Spundge — An Exploration of a New Tool
When Google Reader announced it’s own demise, I quit using it. To tell the truth, I quit using it several weeks earlier when my manuscript was going well and everything else in my life was taking second priority. Like Chris of Chrisbookarama wrote in Getting Real About Google Reader, I wondered if I still needed a Feed Reader.
Google apparently thinks I don’t need one. How do they think people are reading blogs? I suppose the same way that I’ve been doing it since my Google Reader got clogged up with old posts — by clicking through to the blogs of people who comment on my blog or participate in the same memes I do, by clicking on blog post links when I notice them on Twitter and Facebook, and by visiting a blog directly when I happen to think of a blogger just to see what she or he is up to today.

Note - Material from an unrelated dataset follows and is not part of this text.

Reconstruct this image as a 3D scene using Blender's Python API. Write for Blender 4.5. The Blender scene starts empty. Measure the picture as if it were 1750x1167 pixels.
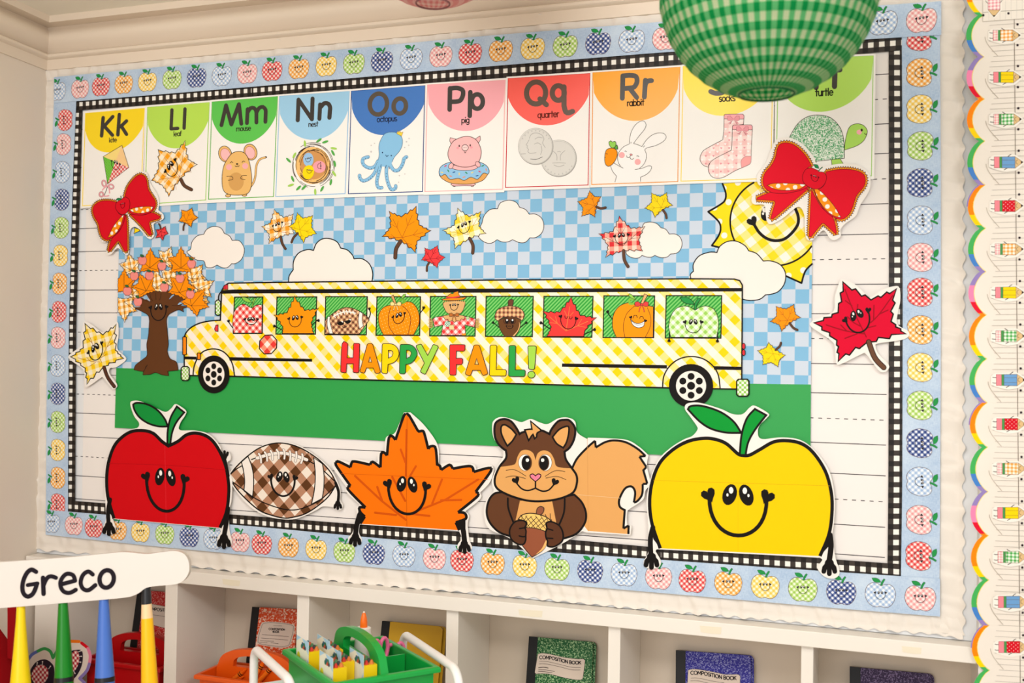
import bpy, bmesh, math, random
from mathutils import Vector, Matrix
from mathutils.geometry import tessellate_polygon
random.seed(7)
C = bpy.context.scene.collection
sc = bpy.context.scene
# ------------------------------------------------------------------ camera
FPX = 1800.0
YAW, PITCH, ROLL = math.radians(19.13), math.radians(.84), math.radians(-.897)
CAM = Vector((0, -2.42, 1.5))
F = Vector((-math.sin(YAW)*math.cos(PITCH), math.cos(YAW)*math.cos(PITCH), math.sin(PITCH)))
_r = Vector((math.cos(YAW), math.sin(YAW), 0)); _d = F.cross(_r)
RX = _r*math.cos(ROLL)+_d*math.sin(ROLL); DY = _d*math.cos(ROLL)-_r*math.sin(ROLL)
cd = bpy.data.cameras.new('camera'); cam = bpy.data.objects.new('camera', cd); C.objects.link(cam)
cd.sensor_width = 36; cd.lens = FPX/1750*36; cd.clip_start = .05
cam.matrix_world = Matrix(((RX.x, -DY.x, -F.x, CAM.x), (RX.y, -DY.y, -F.y, CAM.y), (RX.z, -DY.z, -F.z, CAM.z), (0, 0, 0, 1)))
cd.dof.use_dof = True; cd.dof.focus_distance = 2.62; cd.dof.aperture_fstop = 3.4
sc.camera = cam
sc.view_settings.view_transform = 'Standard'; sc.view_settings.look = 'None'
sc.view_settings.exposure = 0.0; sc.view_settings.gamma = 1.0
sc.view_settings.use_curve_mapping = False
# ------------------------------------------------------------------ light
wd = bpy.data.worlds.new('room_light'); sc.world = wd; wd.use_nodes = True
wd.node_tree.nodes['Background'].inputs[0].default_value = (1.0, .99, .975, 1)
wd.node_tree.nodes['Background'].inputs[1].default_value = .56
def area(name, loc, aim, size, sizey, power, col):
    l = bpy.data.lights.new(name, 'AREA'); l.shape = 'RECTANGLE'; l.size = size; l.size_y = sizey
    l.energy = power; l.color = col
    o = bpy.data.objects.new(name, l); C.objects.link(o); o.location = loc
    o.rotation_euler = (Vector(aim)-Vector(loc)).to_track_quat('-Z', 'Y').to_euler()
    return o
area('key_light', (.95, -2.35, 2.38), (-.9, 0, 1.2), .7, .5, 25, (1, .985, .965))
area('key_light', (-.75, -2.35, 2.38), (-1.1, 0, 1.2), .7, .5, 17, (1, .985, .965))  # second key, added to halve the lantern's shadow on the board
area('front_fill', (-.9, -5.4, 1.95), (-1.1, 0, 1.45), 2.6, 1.5, 74, (1, .99, .978))  # added soft fill from behind the camera, no known fixture there
area('ceiling_lamp', (-.5, -1.7, 2.40), (-.5, -1.5, 0), 1.2, .6, 14, (1, .98, .95))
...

If I don’t need a Feed Reader, does that open up space in my social media toolbox for something else? Chris tweeted about Spundge during Bloggiesta, so I’ve decided to explore that. It can still serve as my Feed Reader: 5 reasons why Spundge should be your Google Reader alternative. But it is also a discovery and curation tool.
That article includes instructions for transferring feeds, which was easy enough. I suggest cleaning up your feed reader in Google Reader first rather than move over inactive feeds. It’s easier to spot the inactive feeds from Google Reader’s interface than it is in Spundge.
This might be a little meta, but I needed to first understand how other people are using Spundge, so my first task was to create a Notebook (much of the paradigm feels a bit like Evernote) called Spundge Exploration to collect what I found. It turned out that was a good first move, because it plopped me into a tutorial mode, showing me how to pull in content from a variety of feeds.
The Spundge search had the same problem that Google search does with the word — insists on giving results for “sponge” as well. But I put “Spundge” in quotes and that helped a little. One thing I found was a free class on April 10 for learning more: Content Curation and Creation with Spundge: A Digital Tools Tutorial.
That wasn’t entirely satisfying, so I decided to look at the Public Notebooks to see what other Spundge users put in their notebooks about Spundge. I can’t be the only person who likes to start on the meta level. That helped me find some interesting articles about how to use Spundge for discovering and curating content in ways that would be helpful to build a blog post like this one with information from around the internet:
- Spundge Is a Great Leap Forward at Newspaper Death Watch
- Curated Content & Spundge at Dysart & Jones Associates
- How to use Spundge to collect, curate and publish digital content at journalism.co.uk
A separate project on how to use Pinterest for marketing took a similar path. I found better results in other people’s notebooks than I did in the stream. In that sense, Spundge felt a bit like Pinterest, although I desperately wanted something like the Repin capability. Instead, I ended up going to the original site and using the Spundge extension from Chrome to put the articles of interest in my own notebook after discovering them through someone else’s notebook.
All interesting, but none of that showed me how I could make Spundge look and act like my old Google Reader account if I wanted it to. It took a little while, but I figured out that in the “firehoses” section on a notebook’s page, I could click a small arrow next to Spundge and have the opportunity to add feed URLs or choose from the feeds I previously brought over from Google Reader. To get started, I added my blog and Chrisbookarama and a few others. Here’s what that looks like: Book Blogs Notebook.
It might be good marketing for book blogs to have a public Book Blogs Notebook on Spundge. If other book bloggers join Spundge, let me know and we can collaborate on that notebook to make it more complete and a place where journalists might discover our collective genius.
Edited to add: actually, it turns out you can’t see the stream unless it’s your notebook — check out the Spundge videos for a preview of what streams look like. And, that won’t help as a marketing tool unless we save our best posts for journalists to make use of them.
Bottom line. If I want a tool for checking up on my favorite blogs every day, I’ll probably use Bloglovin. But I may decide that I can live without a Feed Reader. In either case, I intend to keep playing with Spundge as tool for discovering and organizing web content.